El alfarero de los tragos

Recuerdo haberla perseguido un rato bajo  la lluvia. Llevaba pantalones de cuero ajustados y unos tacones de aguja que se clavaban sobre los charcos de la calle. En aquel momento ella estaba en todas partes: enseñando sus corazones de colores sobre el hombro en las portadas de las revistas, hablando a Carmelo mientras éste se ataba los cordones en la parte de atrás de un Land Rover, haciendo cosas que no le apetecían porque en realidad ella solamente quería volver a Ibiza a fabricar bolsos de piel. Y sin embargo, esa noche hacía aros de humo a apenas a un metro y medio de distancia, apurando el cigarro bajo la luz blanquecina que iluminaba la entrada del 12 de la calle de la Reina. Tiró la colilla y subió las escaleras mientras yo seguía con la mirada cada una de las machas dejadas por sus pasos en las escaleras de ese local que parecía ser un bar. O eso creía yo, a juzgar por la enorme colección de botellas expuestas sobre el cristal de la entrada.

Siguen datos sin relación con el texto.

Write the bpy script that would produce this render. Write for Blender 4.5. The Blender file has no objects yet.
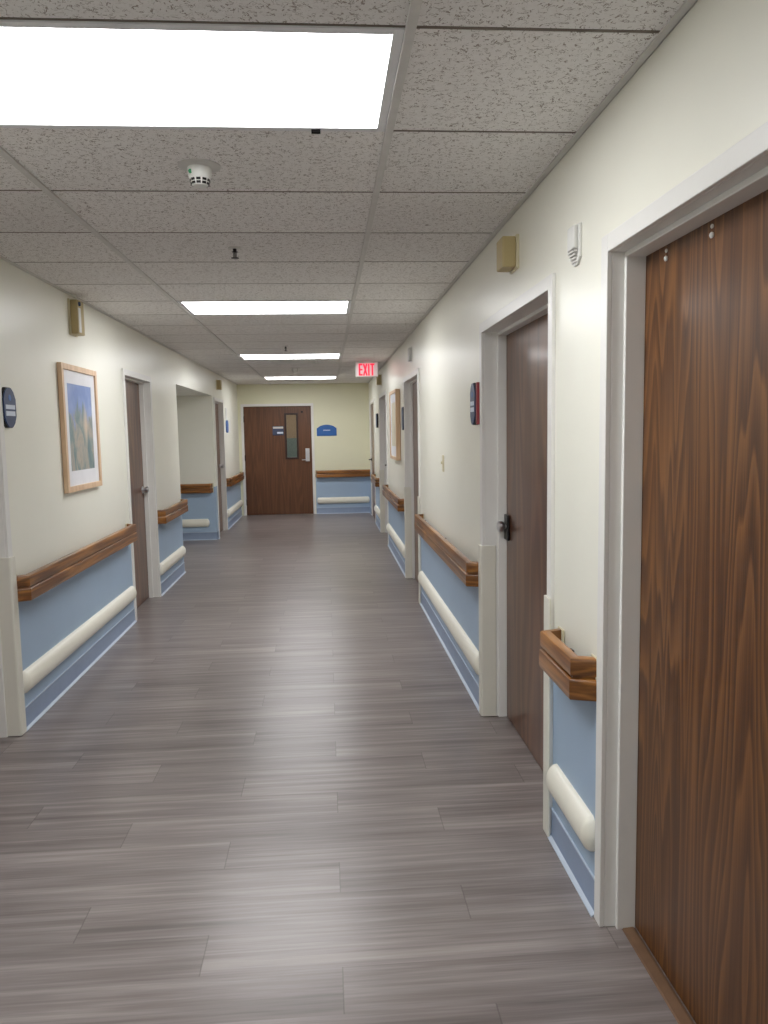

Tuvieron que pasar los años para que ella desapareciera de mis fantasías y que yo fuera capaz de darme cuenta de que el “Del Diego” no era un bar, sino otra cosa y que a veces, un lugar que pone tragos y donde las lámparas iluminan como la luz de un cometa el contenido de una copa de cocktail o un «old fashioned» puede ser el último reducto de una manera de hacer las cosas a un ritmo distinto y, mirar directamente a los ojos de los clientes, norma de la casa.

Dejabas el abrigo en el perchero de la columna, escuchabas el fondo de música que nunca se colaba por encima de las voces y levantabas la mirada para ver que uno de los tuyos estaba cerca.

En el reflejo de unas gafas aparecían colores rojizos, amarillos, verdes albahaca, ocres, todos ellos procedentes de las manos de un hombre que mimaba cada trozo de fruta o agitaba la coctelera veinte precisos segundos hasta conseguir que la temperatura del hielo impregnara la superficie del metal.

Después, los puños de la camisa, siempre blanca y los brazos, siempre a la par cubiertos por un impecable traje y una corbata con nudo doble Windsor. Porque sobre todo, Fernando era un alfarero de las bebidas, pero uno elegante de verdad, tanto como «Frank Ol’ Blue Eyes», uno de esos tipos que, haciendo lo que muchos otros hacen, obtenía algo distinto y lo hacía sin alzar la voz, sin inmutarse, levantando la cabeza para ofrecer la siguiente al próximo cliente que nunca sabía si repetir o probar otro mientras la barra iba llenándose de gestos que se parecían un poco a la felicidad.

Y ahora la copa está medio vacía. Un sorbo más y solo quedará el fondo manchado del vidrio y como siempre pasa, las personas se van y Fernando ya no está y de nuevo a 47 metros en línea recta de la Gran Vía , las cosas no son lo que creíamos y Fernando, que tenía dos nombres en lugar de nombre y apellido, se ha dividido como los gajos de una naranja en Fernando y David, que en realidad son uno y además tan irrepetibles como este «Del Diego».

deldiego

Se acerca la hora de cerrar, ya está bien por hoy. Fernando padre, siempre te echaremos de menos, pero tu espíritu estará siempre presente en las manos de los tuyos, en cada trago, en cada pez, en cada noche. Buen viaje y dile a Luis que ya puede estar tranquilo, que no  «basta solo con dejar que un rayo de sol pase a través de una botella de Noilly Prat antes de dar en la copa de ginebra» , que los dedos importan y Madrid se queda un poco más huérfana y algo sedienta a pesar de la lluvia pero a salvo entre los dedos de dos hermanos que salvaguardan la llama en forma de cocktail de su padre.